Thursday, August 14, 2008

Getting Back to Your Roots

My blog, which I started in an attempt to collect my various pop-culture rants, has been a little light on the pop-culture lately, heavy instead on odes to the US Men's Olympic Swim Team and the chronicling of various voodoo rituals implemented in an effort to make the Yankees play better. To rectify that, 340 words devoted to The Hold Steady's excellent latest album, Stay Positive, which has been in heavy rotation on my iPod since purchasing it a few weeks ago. 

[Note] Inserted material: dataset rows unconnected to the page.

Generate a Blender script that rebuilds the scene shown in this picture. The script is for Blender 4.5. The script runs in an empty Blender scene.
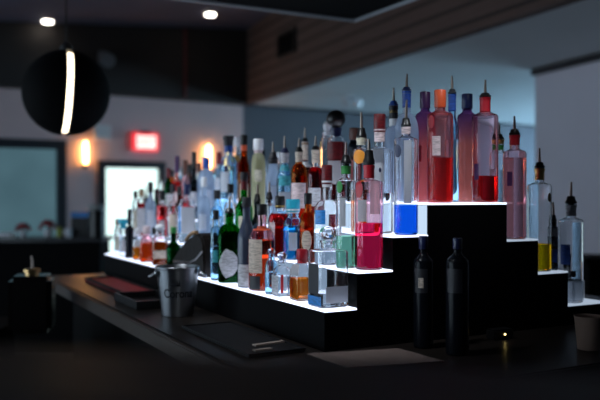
import bpy, bmesh, math, random
from mathutils import Vector, Matrix
random.seed(7)
sc = bpy.context.scene
COL = sc.collection
PI = math.pi

# ------------------------------------------------------------------ camera and frame
HC, F, HY = 1.5, 780.0, 195.0          # eye height, focal length in px (600 px wide), horizon row
U = Vector((-0.474, 0.8805))           # along the lit display, away from the viewer
V = Vector((0.8805, 0.474))            # across the display, to the right
P0 = Vector((0.064, 1.983))            # near left corner of the display


def at(px, y, Y):
    """point seen at pixel (px, y) at depth Y"""
    return Vector(((px - 300) / F * Y, Y, HC - (y - HY) / F * Y))


def pos(s, t, z=0.0):
    p = P0 + V * s + U * t
    return Vector((p.x, p.y, z))


# ------------------------------------------------------------------ materials
MATS = {}


def new_mat(name):
    m = bpy.data.materials.new(name)
    m.use_nodes = True
    nt = m.node_tree
    nt.nodes.clear()
    out = nt.nodes.new('ShaderNodeOutputMaterial')
    return m, nt, out


def pbr(name, col, rough=0.5, metal=0.0, noise=0.0, scale=8.0, stretch=None, emit=None, estr=0.0, coat=0.0, bump=0.0, spec=0.5):
    if name in MATS:
        return MATS[name]
    m, nt, out = new_mat(name)
    b = nt.nodes.new('ShaderNodeBsdfPrincipled')
    b.inputs['Base Color'].default_value = (*col, 1)
    b.inputs['Roughness'].default_value = rough
    b.inputs['Metallic'].default_value = metal
    b.inputs['Specular IOR Level'].default_value = spec
    b.inputs['Coat Weight'].default_value = coat
    if noise > 0 or bump > 0:
        tc = nt.nodes.new('ShaderNodeTexCoord')
        mp = nt.nodes.new('ShaderNodeMapping')
        if stretch:
            mp.inputs['Scale'].default_value = stretch
        nz = nt.nodes.new('ShaderNodeTexNoise')
        nz.inputs['Scale'].default_value = scale
        nz.inputs['Detail'].default_value = 5
        nt.links.new(tc.outputs['Object'], mp.inputs[0])
        nt.links.new(mp.outputs[0], nz.inputs['Vector'])
        if noise > 0:
            mx = nt.nodes.new('ShaderNodeMix')
            mx.data_type = 'RGBA'
            mx.inputs[6].default_value = (*[c * (1 - noise) for c in col], 1)
            mx.inputs[7].default_value = (*[min(1, c * (1 + noise)) for c in col], 1)
            nt.links.new(nz.outputs['Fac'], mx.inputs[0])
            nt.links.new(mx.outputs[2], b.inputs['Base Color'])
        if bump > 0:
            bp = nt.nodes.new('ShaderNodeBump')
            bp.inputs['Strength'].default_value = bump
            bp.inputs['Distance'].default_value = 0.01
            nt.links.new(nz.outputs['Fac'], bp.inputs['Height'])
            nt.links.new(bp.outputs[0], b.inputs['Normal'])
    if emit:
        b.inputs['Emission Color'].default_value = (*emit, 1)
        b.inputs['Emission Strength'].default_value = estr
    nt.links.new(b.outputs[0], out.inputs[0])
    MATS[name] = m
    return m


def emis(name, col, strength):
    if name in MATS:
        return MATS[name]
    m, nt, out = new_mat(name)
    e = nt.nodes.new('ShaderNodeEmission')
    e.inputs[0].default_value = (*col, 1)
    e.inputs[1].default_value = strength
    nt.links.new(e.outputs[0], out.inputs[0])
    MATS[name] = m
    return m


def glass(name, col, rough=0.0, ior=1.45):
    if name in MATS:
        return MATS[name]
    m, nt, out = new_mat(name)
    g = nt.nodes.new('ShaderNodeBsdfGlass')
    g.inputs['Color'].default_value = (*col, 1)
    g.inputs['Roughness'].default_value = rough
    g.inputs['IOR'].default_value = ior
    nt.links.new(g.outputs[0], out.inputs[0])
    MATS[name] = m
    return m


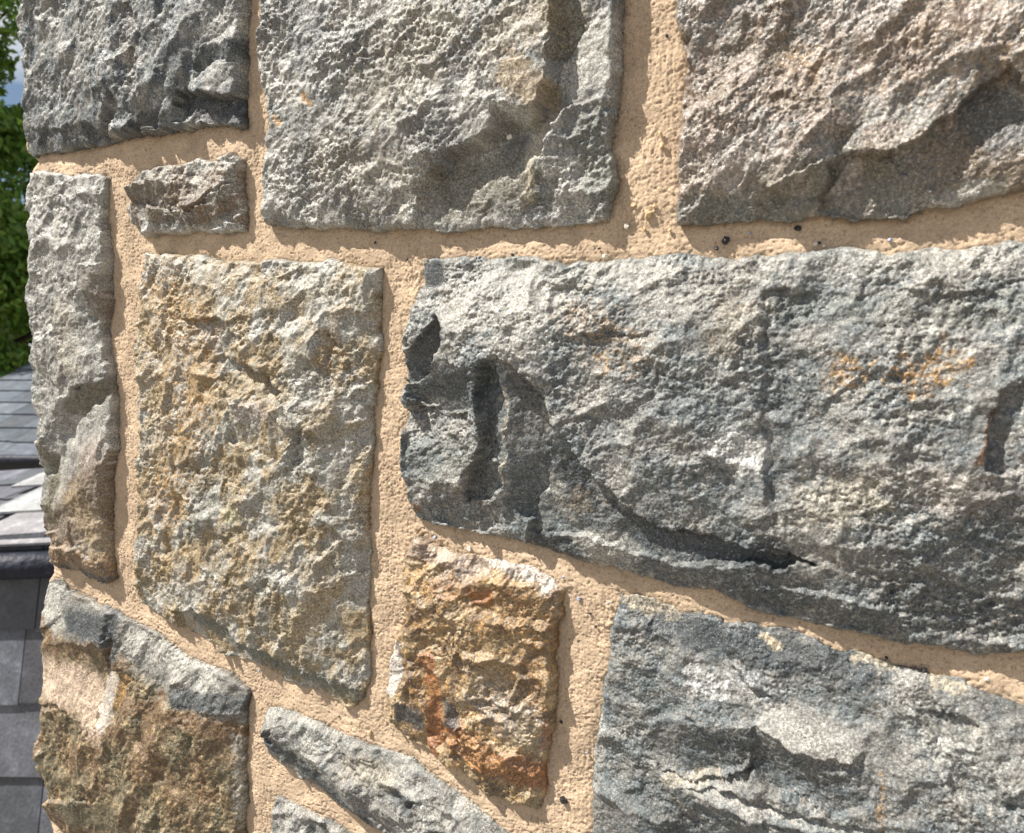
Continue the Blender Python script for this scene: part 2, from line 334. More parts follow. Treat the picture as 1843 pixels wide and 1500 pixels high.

Very little press about The Hold Steady goes by without evoking Bruce Springsteen and the E Street Band. To be compared to the Boss certainly seems to set up high expectations, but if Bruce came of age listening to The Replacements, The Wild, the Innocent, and the E Street Shuffle is going to sound a lot like Stay Positive. Craig Finn's vocals are slightly more... shoutey than Bruce's - certainly a punk influence - but the loners and losers who inhabit his songs are the same ones roaming the Jersey Shore in the 70s - kids who just want to get out, to be anywhere but here, to figure out what the hell they're supposed to do with their lives while they work dead end jobs. And come on, if you're putting a saxophone solo in a rock song today, you owe a pretty big debt to Bruce and the Big Man.

But there are plenty of Springsteen tribute bands out there, and that's not a job for which The Hold Steady is applying. Sure, their love of classic rock shines brightly through every song they play, but they just wants to rock at a time when good old straight ahead rock and roll with thoughtful lyrics and loud guitars seems to be falling off the radar in favor of god knows what. "Sequestered in Memphis," a tune about a one night stand and a murder investigation, is far catchier than its macabre subject matter might indicate. The title track roars in with a triumphant organ fill and a grounded but optimistic POV on the scene. The entire album is one relentless guitar onslaught crammed with riff after riff of music that makes you feel alive again.

The Hold Steady are big enough now to get a full review in Entertainment Weekly (the July 18th issue, if you're curious, and a ringing endorsement). I'm not sure what this says about them, that they're just a few issues removed from a review of the new Jonas Brothers album. Hopefully it's a good thing. After all, if they're following in the footsteps of their idols, it did take a few albums before the world as a whole picked up on the genius of Springsteen.